考えていることを伝え、理解させなければいけない
たとえば人事評価でも、日本人の自己評価は、「ちょっとできませんでした」と、やや低めに出してくるのを上司が「いやいや、おまえはもっとやったよ」と引き上げることが多いのですが、海外の人の自己評価は、「私は120%やりました」というところから、上司は「いやいや、そうは言うけれど、あなた、ここはできませんでしたよね?」と下げることのほうが多い。まるで逆のプロセスです。
人事評価でも企業同士のM&Aでも、交渉は、ロジカルに伝えられないと、相手は納得しません。なぜダメなのか? どうすべきなのか? リーダーとして考えていることを伝え、理解させなければいけない。そのためには、数字も必要ですし、論理も必要。ロジックが構築できていないと、議論になりませんし、反論もできません。押してくる相手を、どういなしながら押し返して交渉のベースにのせるか。これには、結構な胆力がいるわけです。

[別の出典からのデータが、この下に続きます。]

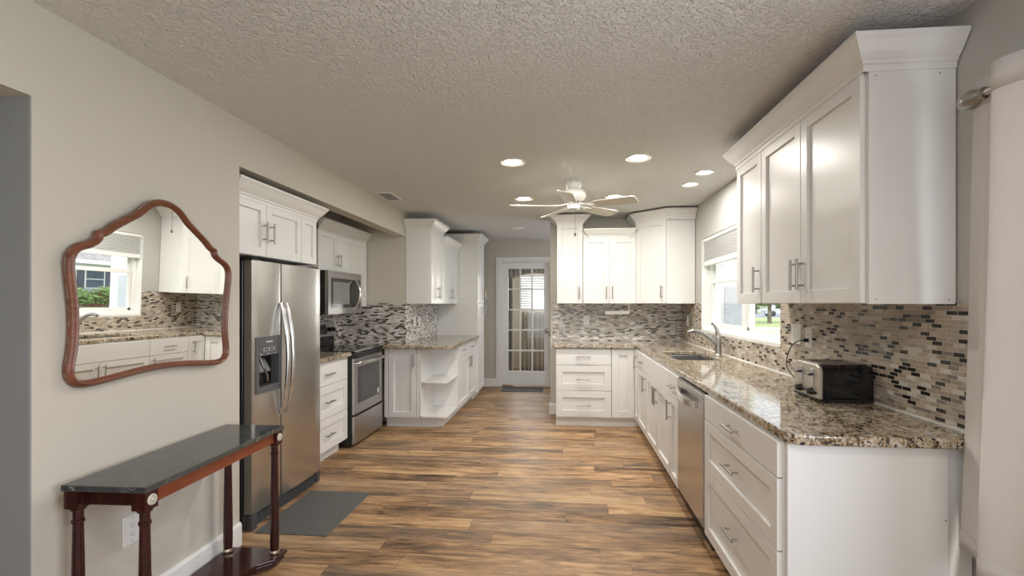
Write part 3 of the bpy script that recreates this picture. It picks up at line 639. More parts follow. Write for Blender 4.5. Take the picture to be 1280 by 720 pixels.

胆力を育むのは、やはり経験だと思います。いろんな経験をするには、好奇心を持ってさまざまなことに触れたいと自ら感じることがベースになります。イギリス時代には、仕事だけではなく、ゴルフや釣りなどプライベートなコミュニティにも参加し、交流を深めていました。さまざまな意見を持った人と話をするというのは、人間力を上げていくうえで大事なことですね。